Thursday, October 21, 2010

Tutored by Allison Whittenberg

Reading level: Young Adult
Hardcover: 192 pages
Publisher: Delacorte Books for Young Readers (December 14, 2010)

Book summary: Wendy Anderson and Hakiam Powell are at opposite ends of the spectrum—the social spectrum, the financial spectrum, the opportunity spectrum, you name it. Wendy lives in an all-white suburb of Philadelphia, where she’s always felt like the only chip in the cookie. Her dad, who fought his way out of the ghetto, doesn’t want her mingling with “those people.” In fact, all Wendy’s life, her father has told her how terrible “those people” are. He even objects to Wendy’s plan to attend a historically black college. But Wendy feels that her race is more than just the color of her skin, and she takes a job tutoring at an inner-city community center to get a more diverse perspective on life.

Hakiam has never lived in one place for more than a couple of years. When he aged out of foster care in Ohio, he hopped a bus to Philly to start over, but now he’s broke, stuck taking care of his cousin’s premature baby for no pay, and finding it harder than ever to stay out of trouble. When he meets Wendy at the tutoring center, he thinks she’s an uppity snob—she can’t possibly understand his life. But as he gets to know her better, he sees a softer side. And eventually—much to the chagrin of Wendy’s father and Hakiam’s cousin—they begin a rocky, but ultimately enlightening, romance.

This edgy story about a star-crossed couple features strong African American characters and sparkles with smart, quirky dialogue and fresh observations on social pressures and black-on-black prejudice.

My review: Tutored is a quick, powerful read. Whittenberg may be sparse with her words but they're taut and hit home in this multi-layered story. There is the rich girl/poor boy/opposites attract layer and underneath we see once the social class stigma is removed, Wendy and Hakiam aren't really all that different. The story also offers rich and timely commentaries on the jaded views of older generations--based on their own similar upbringings, they desire to rise above their childhoods and aspire to better themselves and their kids. Then there is also the opposite view of some that since we live in America we're all entitled to whatever "the system" can give us. 

Wendy's dad grew up poor and made a life for himself, his now deceased wife and only child. Hakiam left Cincinnati and the foster care system to get away from a life of misery. He meets Wendy when he seeks a tutor and she's a volunteer at a local organization. From their initial meeting there's an attraction, even if they may not initially like each other. Over time they let go of their preconceived notions, talk, then go out for coffee.

All they have to do next is tell their families. Not so easy when Wendy's widower father already has her future mapped out for her, including which "types" of guys she should date and the colleges she should apply to.

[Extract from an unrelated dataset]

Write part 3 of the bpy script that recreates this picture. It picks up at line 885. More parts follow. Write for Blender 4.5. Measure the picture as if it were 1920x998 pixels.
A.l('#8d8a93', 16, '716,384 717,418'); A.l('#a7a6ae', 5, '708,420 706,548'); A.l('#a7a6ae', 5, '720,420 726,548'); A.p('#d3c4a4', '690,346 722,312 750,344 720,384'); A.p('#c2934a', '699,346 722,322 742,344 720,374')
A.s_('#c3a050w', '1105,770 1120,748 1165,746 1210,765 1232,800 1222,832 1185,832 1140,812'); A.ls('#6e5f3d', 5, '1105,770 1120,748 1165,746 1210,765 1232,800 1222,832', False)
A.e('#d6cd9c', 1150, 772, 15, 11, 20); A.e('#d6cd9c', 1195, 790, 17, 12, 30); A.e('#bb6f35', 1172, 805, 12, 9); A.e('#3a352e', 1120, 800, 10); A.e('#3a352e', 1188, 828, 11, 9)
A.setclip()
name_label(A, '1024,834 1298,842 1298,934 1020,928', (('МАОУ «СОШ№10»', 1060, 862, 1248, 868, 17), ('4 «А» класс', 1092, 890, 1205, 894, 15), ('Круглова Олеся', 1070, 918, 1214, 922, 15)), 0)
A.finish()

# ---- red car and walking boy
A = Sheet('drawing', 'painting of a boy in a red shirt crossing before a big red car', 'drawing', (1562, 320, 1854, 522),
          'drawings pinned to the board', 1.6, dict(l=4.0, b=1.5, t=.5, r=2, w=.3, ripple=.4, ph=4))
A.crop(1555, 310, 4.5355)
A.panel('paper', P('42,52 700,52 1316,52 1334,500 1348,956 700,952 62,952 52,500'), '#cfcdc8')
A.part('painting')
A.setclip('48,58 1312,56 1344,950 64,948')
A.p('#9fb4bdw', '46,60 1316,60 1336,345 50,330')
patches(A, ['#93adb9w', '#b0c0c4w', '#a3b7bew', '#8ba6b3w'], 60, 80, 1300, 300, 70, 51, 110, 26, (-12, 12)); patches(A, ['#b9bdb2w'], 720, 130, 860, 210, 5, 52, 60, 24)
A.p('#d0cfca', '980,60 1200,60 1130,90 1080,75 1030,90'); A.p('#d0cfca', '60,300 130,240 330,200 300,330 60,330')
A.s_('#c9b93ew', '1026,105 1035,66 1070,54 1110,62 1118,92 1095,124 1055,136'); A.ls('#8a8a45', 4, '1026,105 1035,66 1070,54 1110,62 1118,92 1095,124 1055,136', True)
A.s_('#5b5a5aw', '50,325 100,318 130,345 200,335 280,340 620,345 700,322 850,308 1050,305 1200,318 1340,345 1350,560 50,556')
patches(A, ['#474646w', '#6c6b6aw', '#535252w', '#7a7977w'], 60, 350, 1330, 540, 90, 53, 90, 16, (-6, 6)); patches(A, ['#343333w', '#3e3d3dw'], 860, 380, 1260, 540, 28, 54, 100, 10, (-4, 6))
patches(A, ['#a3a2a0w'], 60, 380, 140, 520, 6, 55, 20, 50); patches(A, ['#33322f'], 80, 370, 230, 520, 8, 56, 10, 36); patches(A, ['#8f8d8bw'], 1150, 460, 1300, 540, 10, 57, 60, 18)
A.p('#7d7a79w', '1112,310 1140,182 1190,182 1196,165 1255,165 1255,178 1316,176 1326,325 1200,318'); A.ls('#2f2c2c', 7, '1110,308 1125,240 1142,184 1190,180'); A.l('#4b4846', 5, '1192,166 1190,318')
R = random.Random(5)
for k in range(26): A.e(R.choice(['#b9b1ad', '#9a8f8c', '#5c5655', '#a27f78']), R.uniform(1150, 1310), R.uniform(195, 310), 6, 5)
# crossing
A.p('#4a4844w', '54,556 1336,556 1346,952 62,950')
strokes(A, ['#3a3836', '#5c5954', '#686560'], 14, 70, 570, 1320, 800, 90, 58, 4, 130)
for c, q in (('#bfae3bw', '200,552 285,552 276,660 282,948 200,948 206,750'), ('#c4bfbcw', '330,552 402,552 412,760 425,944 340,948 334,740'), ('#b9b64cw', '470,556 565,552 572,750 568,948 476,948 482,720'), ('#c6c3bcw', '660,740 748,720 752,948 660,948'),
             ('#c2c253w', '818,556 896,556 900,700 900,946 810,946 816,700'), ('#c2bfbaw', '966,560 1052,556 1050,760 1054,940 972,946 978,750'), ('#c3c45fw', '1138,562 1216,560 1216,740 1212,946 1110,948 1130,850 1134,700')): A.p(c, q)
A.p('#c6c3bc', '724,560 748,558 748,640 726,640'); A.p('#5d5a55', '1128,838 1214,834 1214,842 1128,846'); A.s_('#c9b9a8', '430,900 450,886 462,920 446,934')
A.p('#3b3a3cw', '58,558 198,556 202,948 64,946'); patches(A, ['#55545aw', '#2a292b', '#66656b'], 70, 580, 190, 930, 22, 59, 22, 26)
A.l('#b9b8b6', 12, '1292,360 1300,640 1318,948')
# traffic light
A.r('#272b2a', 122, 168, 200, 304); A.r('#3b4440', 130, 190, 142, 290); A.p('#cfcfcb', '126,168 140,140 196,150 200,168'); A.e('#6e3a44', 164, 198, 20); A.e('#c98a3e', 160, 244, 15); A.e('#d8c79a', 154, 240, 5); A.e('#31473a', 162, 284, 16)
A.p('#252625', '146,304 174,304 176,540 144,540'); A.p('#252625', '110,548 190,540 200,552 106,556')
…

Hakaim isn't worried about dealing with his uncaring cousin but she is very quick to voice her own opinions about Wendy. 

Tutored is also about want and desire. By staying with a cousin determined to get what she can from "the system," Hakaim learns the life he's living isn't what he wants. While Wendy helps Hakaim figure out what he wants for the future, she is able to stand up to her own dad for what she wants. I found their story interesting, a bit dry at times, but involving. This novel reminded me of a contemporary version of Jane Austen's Pride and Prejudice and I enjoyed reading it. I found the dialog and situations realistic. The characters and issues Whittenberg covers in Tutored was refreshing and a needed change (at least for me) from the otherwise crowded array of mostly white characters in the contemporary YA market.

Rating: +++1/2

Favorite excerpt: From page 114, ARC, scene between Hakiam and his cousin, Leesa:

Hakiam held up his hand to halt her words.

Leesa kept right on talking. "I tell you why she's going out with you. She's curious. She justs wants to see how the other half lives. You're a science experiment to her."

Broiling, he let his cousin keep talking just to see where she would go. "Is that right?" he asked.

"Yeah, that's right. She's not interested in Malikia, and she sure as hell ain't interested in you."

"You know everything, Leesa."

She nodded and stuffed the check back into its envelope. "How could she be, Hakiam? You ain't her kind. You ain't going nowhere. You ain't about nothing. She can't take you around Mommy and Daddy. Beyond satifying her curiosity, you're worthless to her."

That was taking it too far. Hakiam wondered if Leesa realized the irony in what she was saying. She had said all this staring at him like he was a germ or something under a microscope, and she had room to criticize Wendy? Where did she get off?"

Cover comment: I found the cover dull and dark. Considering the serious commentaries and lessons learned in this story, the heart-shaped pages were too cute. Couldn't we see an inkling of Wendy and Hakiam on the cover? Or is that too much to ask considering some of the past controversies of book covers?